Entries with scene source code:
+++++

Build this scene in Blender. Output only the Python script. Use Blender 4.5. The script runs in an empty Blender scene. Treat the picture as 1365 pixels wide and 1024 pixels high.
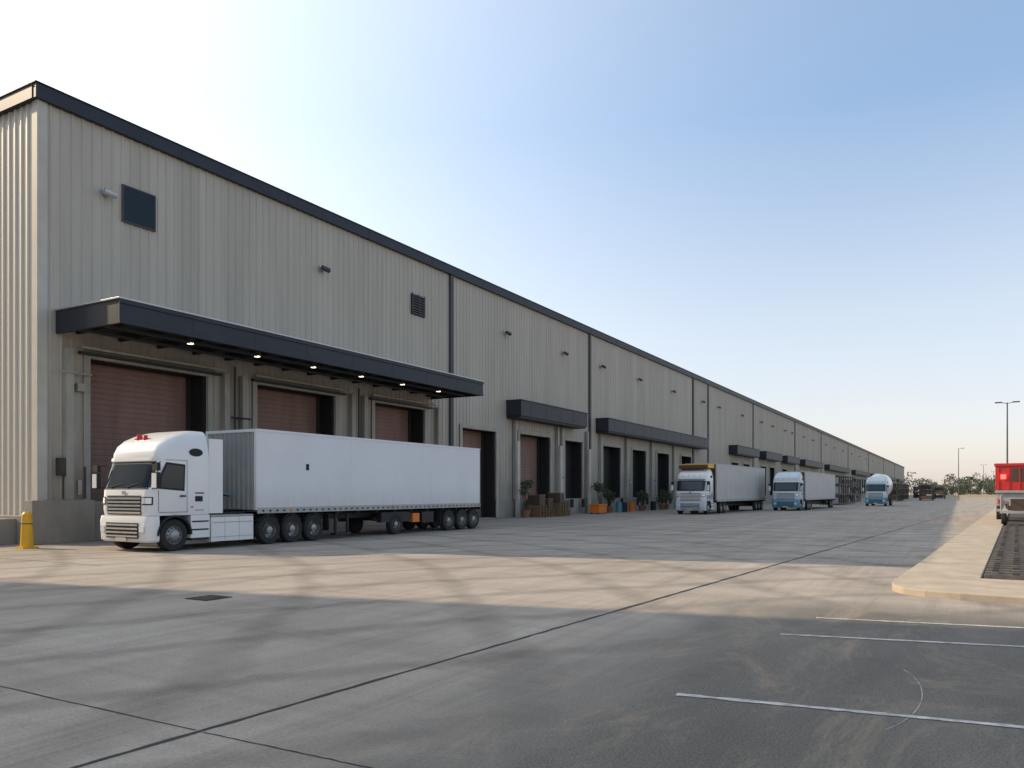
import bpy, math, random
from mathutils import Vector
random.seed(7)
S=bpy.context.scene
D2=math.radians
# ---------------------------------------------------------------- materials
def mat(name,col,rough=0.7,metal=0.0,var=0.0,scale=3.0,stretch=(1,1,1),bump=0.0,bscale=40,col2=None,emit=None,spec=0.5,coat=0,panel=0,grime=None):
    m=bpy.data.materials.new(name); m.use_nodes=True
    nt=m.node_tree; N=nt.nodes; L=nt.links
    b=N['Principled BSDF']
    b.inputs['Base Color'].default_value=(*col,1)
    b.inputs['Roughness'].default_value=rough
    b.inputs['Metallic'].default_value=metal
    b.inputs['Specular IOR Level'].default_value=spec
    if coat: b.inputs['Coat Weight'].default_value=coat
    if emit:
        b.inputs['Emission Color'].default_value=(*emit[0],1); b.inputs['Emission Strength'].default_value=emit[1]
    if var>0 or bump>0:
        tc=N.new('ShaderNodeTexCoord'); mp=N.new('ShaderNodeMapping'); mp.inputs['Scale'].default_value=stretch
        L.new(tc.outputs['Object'],mp.inputs['Vector'])
    if var>0:
        n=N.new('ShaderNodeTexNoise'); n.inputs['Scale'].default_value=scale; n.inputs['Detail'].default_value=8; n.inputs['Roughness'].default_value=0.62
        L.new(mp.outputs['Vector'],n.inputs['Vector'])
        r=N.new('ShaderNodeValToRGB'); r.color_ramp.elements[0].position=0.3; r.color_ramp.elements[1].position=0.7
        c2=col2 if col2 else tuple(c*(1-var) for c in col)
        r.color_ramp.elements[0].color=(*c2,1); r.color_ramp.elements[1].color=(*col,1)
        L.new(n.outputs['Fac'],r.inputs['Fac']); out=r.outputs['Color']
        sx=N.new('ShaderNodeSeparateXYZ'); L.new(tc.outputs['Object'],sx.inputs[0])
        if panel:   # each cladding sheet differs a little in shade
            dv=N.new('ShaderNodeMath'); dv.operation='DIVIDE'; L.new(sx.outputs['Y'],dv.inputs[0]); dv.inputs[1].default_value=panel
            fl=N.new('ShaderNodeMath'); fl.operation='FLOOR'; L.new(dv.outputs[0],fl.inputs[0])
            wn=N.new('ShaderNodeTexWhiteNoise'); wn.noise_dimensions='1D'; L.new(fl.outputs[0],wn.inputs['W'])
            mr=N.new('ShaderNodeMapRange'); L.new(wn.outputs['Value'],mr.inputs['Value']); mr.inputs['To Min'].default_value=0.93; mr.inputs['To Max'].default_value=1.04
            x=N.new('ShaderNodeMix'); x.data_type='RGBA'; x.blend_type='MULTIPLY'; x.inputs[0].default_value=1; L.new(out,x.inputs[6]); L.new(mr.outputs[0],x.inputs[7]); out=x.outputs[2]
        if grime:   # dirt near a given height range
            z0,z1,amt,gc=grime
            mr=N.new('ShaderNodeMapRange'); L.new(sx.outputs['Z'],mr.inputs['Value']); mr.inputs['From Min'].default_value=z0; mr.inputs['From Max'].default_value=z1; mr.inputs['To Min'].default_value=amt; mr.inputs['To Max'].default_value=0
            n3=N.new('ShaderNodeTexNoise'); n3.inputs['Scale'].default_value=2.2; n3.inputs['Detail'].default_value=7
            mp3=N.new('ShaderNodeMapping'); mp3.inputs['Scale'].default_value=(1,2.2,0.25); L.new(tc.outputs['Object'],mp3.inputs['Vector']); L.new(mp3.outputs['Vector'],n3.inputs['Vector'])
            mu=N.new('ShaderNodeMath'); mu.operation='MULTIPLY'; mu.use_clamp=True; L.new(mr.outputs[0],mu.inputs[0]); L.new(n3.outputs['Fac'],mu.inputs[1])
            x=N.new('ShaderNodeMix'); x.data_type='RGBA'; L.new(mu.outputs[0],x.inputs[0]); L.new(out,x.inputs[6]); x.inputs[7].default_value=(*gc,1); out=x.outputs[2]
        L.new(out,b.inputs['Base Color'])
    if bump>0:
        n2=N.new('ShaderNodeTexNoise'); n2.inputs['Scale'].default_value=bscale; n2.inputs['Detail'].default_value=4
        L.new(mp.outputs['Vector'],n2.inputs['Vector'])
        bp=N.new('ShaderNodeBump'); bp.inputs['Strength'].default_value=bump; bp.inputs['Distance'].default_value=0.02
        L.new(n2.outputs['Fac'],bp.inputs['Height']); L.new(bp.outputs['Normal'],b.inputs['Normal'])
    return m
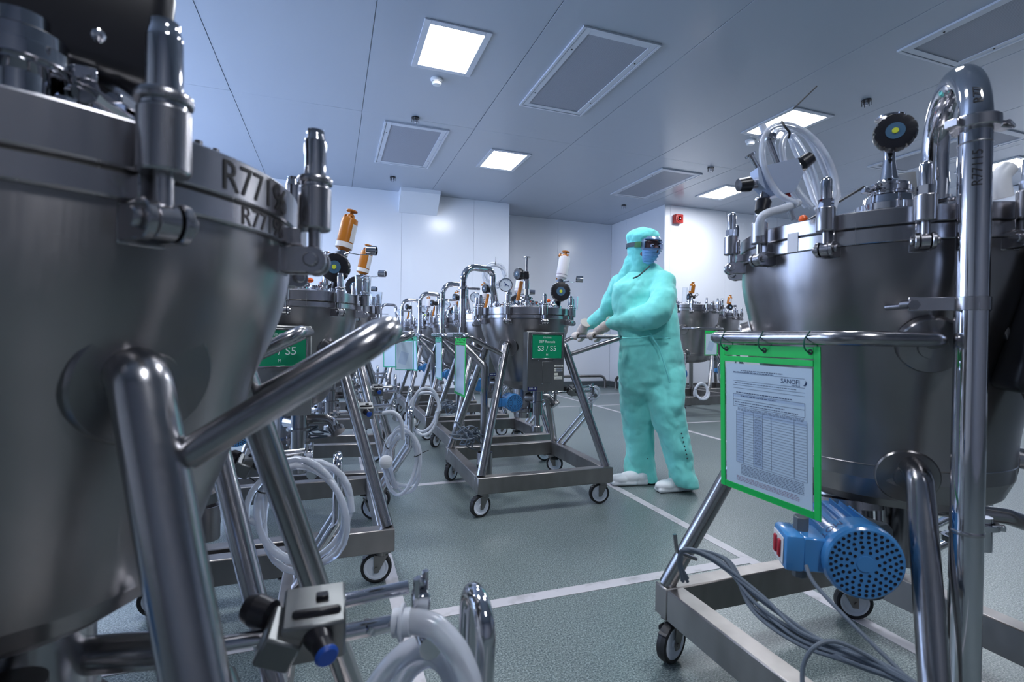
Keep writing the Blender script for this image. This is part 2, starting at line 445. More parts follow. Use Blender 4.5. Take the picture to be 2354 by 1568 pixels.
# red sounder
t = thing('alarm_sounder', 'small red alarm sounder high on the white wall behind the person', 'alarm', (5.55, YF, 3.02), 0)
part('housing', t, 'red_plastic', lambda b: b.box((0, -.05, 0), (.15, .10, .15), bev=.012, seg=2))
part('horn', t, 'red_plastic', lambda b: b.lathe([(0, -.01), (.02, -.01), (.045, .012), (.055, .012), (.055, 0), (0, 0)], 24, basis((0, -.10, 0), (1, 0, 0), (0, 0, 1))))
part('lens', t, 'capsule_white', lambda b: b.sphere((0, -.112, 0), .014, 12))
# wall guard rails
def guard(pts, label):
    t = thing('guard_rail', label, 'rail', pts[0])
    o0 = V(pts[0]); part('rail_tube', t, 'frame_steel', lambda b: b.tube(fillet([V(p) - o0 for p in pts], .11, 8), .026, 14))
    for p in (pts[0], pts[-1]): part('base_flange', t, 'frame_steel', lambda b: b.cyl((0, 0, 0), (0, 0, .008), .05, 18), M=V(p) - o0)
guard([(3.1, 8.78, 0), (3.1, 8.78, .23), (5.06, 8.72, .23), (5.06, 8.72, 0)], 'bent steel guard rail along the recess wall behind the middle tank')
guard([(5.2, 8.55, 0), (5.2, 8.55, .23), (5.2, 7.5, .23), (5.2, 7.5, 0)], 'steel guard rail along the side wall of the recess behind the person')

# ------------------------------------------------------------ tank kit
TA = [-170, -130, -90, -50, -10, 30, 70, 110, 150]
SEAM = 1.11
PROFILE_A = [(.0, .650), (.070, .650), (.105, .662), (.138, .682), (.160, .708), (.177, .742), (.188, .775), (.206, .82), (.223, .872), (.236, .925), (.256, .97), (.270, 1.012), (.277, 1.05), (.279, 1.088)]
PROFILE_R = [(.0, .66), (.14, .662), (.20, .675), (.236, .70), (.254, .745), (.256, .80), (.262, .86), (.285, .96), (.313, 1.075), (.335, 1.17), (.341, 1.21), (.342, 1.26)]
PROFILE_R = [(r, z - .075) for r, z in PROFILE_R]
def bolt_meshes(t, ang, R, zs, hexa=False):
    """swing bolt: hinge lug, eye and rod, barrel nut, cap nut; origin at the bolt circle on the seam plane"""
    a = rad(ang); M = MX.Translation((R * cos(a), R * sin(a), zs)) @ MX.Rotation(a, 4, 'Z')
    sb = part('swing_bolt', t, 'ring_steel', lambda b: [b.cyl((0, 0, -.045), (0, 0, .02), .0072, 14), b.cyl((0, -.008, -.042), (0, .008, -.042), .0145, 20, cham=.001)] and None, key='swing_bolt', M=M)
    part('barrel_nut', sb, 'ring_steel', lambda b: [b.lathe([(.0075, -.004), (.0175, -.004), (.019, -.002), (.019, .046), (.0175, .048), (.0, .048)], 28)] and None, key='barrel_nut')
    if not hexa: part('washer', sb, 'ring_steel', lambda b: b.lathe([(.0, .052), (.020, .052), (.0205, .053), (.0205, .058), (.019, .060), (0, .060)], 28), key='bwash')
    if hexa: part('cap_nut', sb, 'polished_steel', lambda b: [b.cyl((0, 0, .048), (0, 0, .066), .0150, 6), b.lathe([(0, .064), (.0115, .064), (.0115, .1045), (.0108, .109), (.0085, .1125), (.004, .1145), (0, .115)], 28)] and None, key='cap_nut_h')
    else: part('cap_nut', sb, 'polished_steel', lambda b: [b.lathe([(.0, .058), (.0125, .058), (.0128, .060), (.0128, .104), (.0105, .112), (.0105, .117), (.0, .119)], 24), b.lathe([(0, .048), (.017, .048), (.017, .052), (0, .052)], 24)] and None, key='cap_nut')
    def lug(b):
        for s in (-1, 1):
            b.cyl((0, s * .010, -.042), (0, s * .0175, -.042), .0165, 22, cham=.0012)
            b.box((-.022, s * .0138, -.042), (.044, .0075, .030), bev=.001)
            b.cyl((0, s * .0175, -.042), (0, s * .024, -.042), .0085, 16, cham=.0015)
        b.box((-.040, 0, -.042), (.012, .036, .034), bev=.001); b.box((-.022, 0, -.014), (.018, .024, .020), bev=.001)
    part('hinge_lug', sb, 'ring_steel', lug, key='hinge_lug')

def caster(t, x, y, ang, z=.13):
    M = MX.Translation((x, y, 0)) @ MX.Rotation(rad(ang), 4, 'Z')
    def fork(b):
        b.box((0, 0, z - .004), (.07, .06, .006), bev=.001); b.cyl((0, 0, z - .022), (0, 0, z - .006), .026, 20, cham=.002)
        for s in (-1, 1):
            vs = [(-.028, s * .019, .112), (.024, s * .019, .112), (-.012, s * .019, .044), (-.030, s * .019, .044)]
            v2 = [(p[0], p[1] + s * .003, p[2]) for p in vs]
            f = [(0, 1, 2, 3), (7, 6, 5, 4)] + [(i, 4 + i, 4 + (i + 1) % 4, (i + 1) % 4) for i in range(4)]
            b.add(vs + v2, f if s < 0 else [tuple(reversed(q)) for q in f])
        b.box((-.002, 0, .110), (.055, .044, .005), bev=.001); b.cyl((-.021, -.026, .0605), (-.021, .026, .0605), .006, 12)
    c = part('caster', t, 'frame_steel', fork, key='cfork%.3f' % z, M=M)
    part('tyre', c, 'tyre_black', lambda b: b.lathe([(.047, -.014), (.053, -.016), (.059, -.013), (.0605, 0), (.059, .013), (.053, .016), (.047, .014), (.047, -.014)], 40, basis((-.021, 0, .0605), (1, 0, 0), (0, 0, 1))), key='ctyre')
    part('wheel_hub', c, 'wheel_nylon', lambda b: b.lathe([(0, -.016), (.012, -.016), (.014, -.012), (.036, -.0115), (.041, -.0145), (.0472, -.014), (.0472, .014), (.041, .0145), (.036, .0115), (.014, .012), (.012, .016), (0, .016)], 36, basis((-.021, 0, .0605), (1, 0, 0), (0, 0, 1))), key='chub')
    part('brake_pedal', c, 'black_plastic', lambda b: [b.box((-.052, 0, .104), (.045, .030, .006), Euler((0, rad(-22), 0)).to_matrix(), bev=.002), b.box((-.022, .027, .10), (.05, .006, .016), bev=.002)] and None, key='cbrake')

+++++

■ What is needed
Using the listing above, pick out each line that contains the word "this", then copy it.

■ Result of the exercise
Build this scene in Blender. Output only the Python script. Use Blender 4.5. The script runs in an empty Blender scene. Treat the picture as 1365 pixels wide and 1024 pixels high.
Keep writing the Blender script for this image. This is part 2, starting at line 445. More parts follow. Use Blender 4.5. Take the picture to be 2354 by 1568 pixels.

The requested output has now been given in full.